Iced Under

Iced Under

A review of Iced Under by Nadine Doolittle

Published on November 1, 2009

Iced Under
Nadine Doolittle

Bayeux Arts
$21.95
paper
237pp
978-1-897411-04-9

Nadine Doolittle’s debut novel is a mixture of literature, mystery, and romance. The story soars thanks to Doolittle’s elegant and poetic language, and in spite of an unsympathetic protagonist. This is Sara Wolesley, recently divorced with two young daughters. Sara’s curiously self-destructive tendencies can be irritating, if not downright dangerous. Left by her upwardly mobile, emotionally dead husband, Sara seeks no alimony although she was a stay-at-home mum, brings little in the way of material goods with her from the marriage, eventually won’t fight to keep her daughters, and doesn’t seem to know how to ask the people she meets how to keep pipes from freezing, or how to start a fire. She buys wine, but can’t afford bologna.

She comes to a ruined cottage by the shores of Hennessy Lake in West Quebec just after Christmas. Her poverty, isolation, the freezing pipes, and the chill of the cottage drive her to the point of desperation. She tries to chop a hole in the ice to get water, and sees a dead child amongst the frozen reeds.

 

Under the frozen water window, the grasses waved to her. She waved back. The lake groaned and the reeds parted:
A blink of something white.
Something down there. Moving in the icy tide.
A hand.
Doubting, Sara cupped her hands like a scuba mask and pressed her face to the ice. At the bottom of the lake, bobbing gently, a small white hand curled in among the reeds. Unmistakable. Hair-lifting, she heard herself whimper. Seconds passed, fully conscious now, her mouth drying –
The reeds flattened in an undertow and the face of a little girl stared up at her.

The reader can see the plot thickening long before Sara does. The tried-and-true elements of a romance novel – wounded hero, ruined house, unlikely villain – are used to great effect in Iced Under, adding to the Brontë-esque sense of brooding landscape and looming tragedy. Recurring motifs are ice and alcohol: both are essential elements in the remote Quebec village’s winter existence.

Doolitte’s language is gorgeous, her descriptions of the Gatineau countryside a dream:

 

Not so much as a streetlight shone on the lonely stretch of road that bisected a steep hill. On one side, mailboxes marked driveways that lunged up to homes screened by mini-forests, and on the other was a frozen marsh that disappeared in a tangle of grey scrub. The road crested and then flattened as the trees gave way to fields. A clutch of poplars and Manitoba maples competed for space in a stream that wound through the valley where dried yellow grasses stood waist deep above the snow.

But the glaring editorial mistakes do the author and the reader an injustice.

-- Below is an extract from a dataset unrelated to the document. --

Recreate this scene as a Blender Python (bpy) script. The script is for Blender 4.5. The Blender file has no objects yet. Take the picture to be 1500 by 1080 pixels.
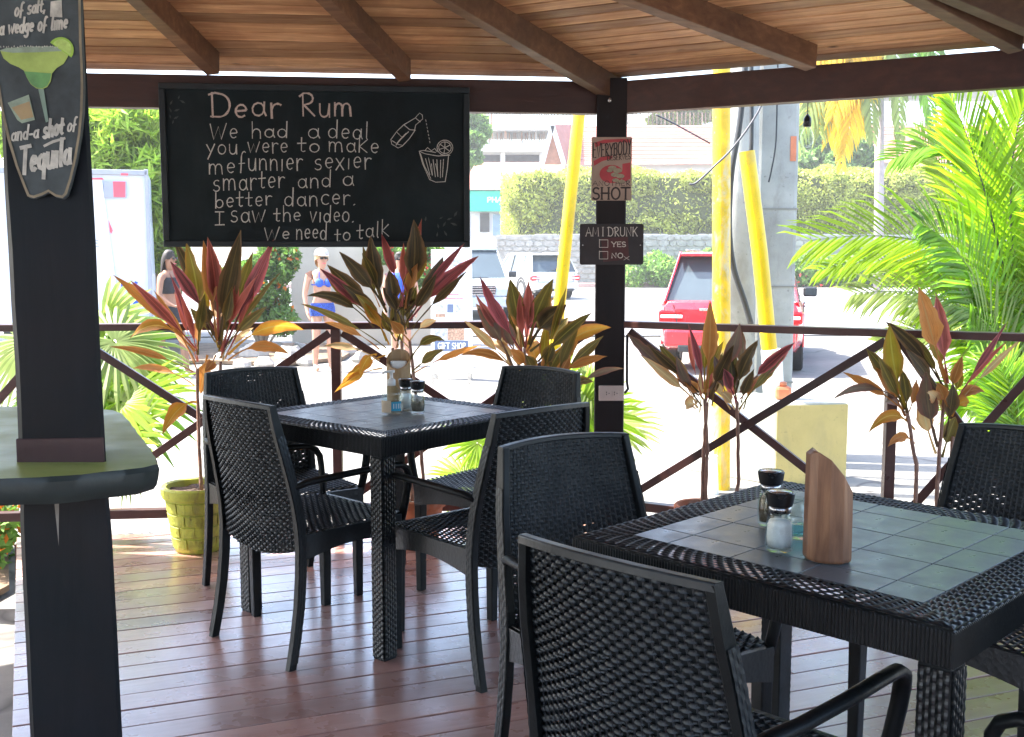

To have so many oddly hyphenated adjectives, uncorrected verbs, and some odd facts (the mailman chasing Sara down to say she had to use her maiden name when in fact that only applies to women married in Quebec after a certain date) turned what should have been a smooth read into a bumpy one. mRb

Margaret Goldik is a former editor of the Montreal Review of Books.